SUMMER/WINTER CHANGEOVER CONTROL OF A THREE-WAY DIVERTING VALVE
Figure 16 illustrates summer/winter changeover control of a three-way diverting valve. A Series 60 controller senses outdoor air temperature to determine when to change over from heating to cooling. When the outdoor air temperature drops below the setpoint of the controller, contacts R to W open and R to B close calling for winter operation. The low- limit controller, located in the return water line, senses the return- water temperature. If the water temperature is above the setpoint of the low limit controller, the R to B circuit completes, and the actuator positions the diverting valve to send the return water to the boiler. If the low-limit controller senses that the return water is too cool, the contacts open, and the valve remains in a position to divert the return water through the chiller. This circuit protects the boiler from thermal shock by not allowing chilled water into the hot boiler.
When the outdoor air temperature rises above the setpoint of the controller, contacts R to B open and R to W close calling for summer operation. If the water temperature is below the setting of the high limit, the R to W circuit completes, and the actuator positions the diverting valve to send the return water to the chiller.

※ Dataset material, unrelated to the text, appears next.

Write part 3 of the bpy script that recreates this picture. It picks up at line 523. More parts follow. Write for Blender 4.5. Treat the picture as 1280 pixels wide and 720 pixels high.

If the high-limit controller senses that the return water is too warm, the contacts open, and the valve remains in a position to divert the return water through the boiler. This circuit protects the chiller by not allowing hot water into the chiller.
Figure 17 illustrates open-closed control of a damper. A Series 60 actuator is linked to a ventilating damper. When the controller senses that the temperature in the interior of the building is above the controller setpoint, contacts R to B open and R to W close. This powers the R to B actuator terminals causing the actuator shaft to turn, opening the dampers. When the controller senses that the temperature is below the setpoint, contacts R to W open and R to B close causing the actuator shaft to close the damper.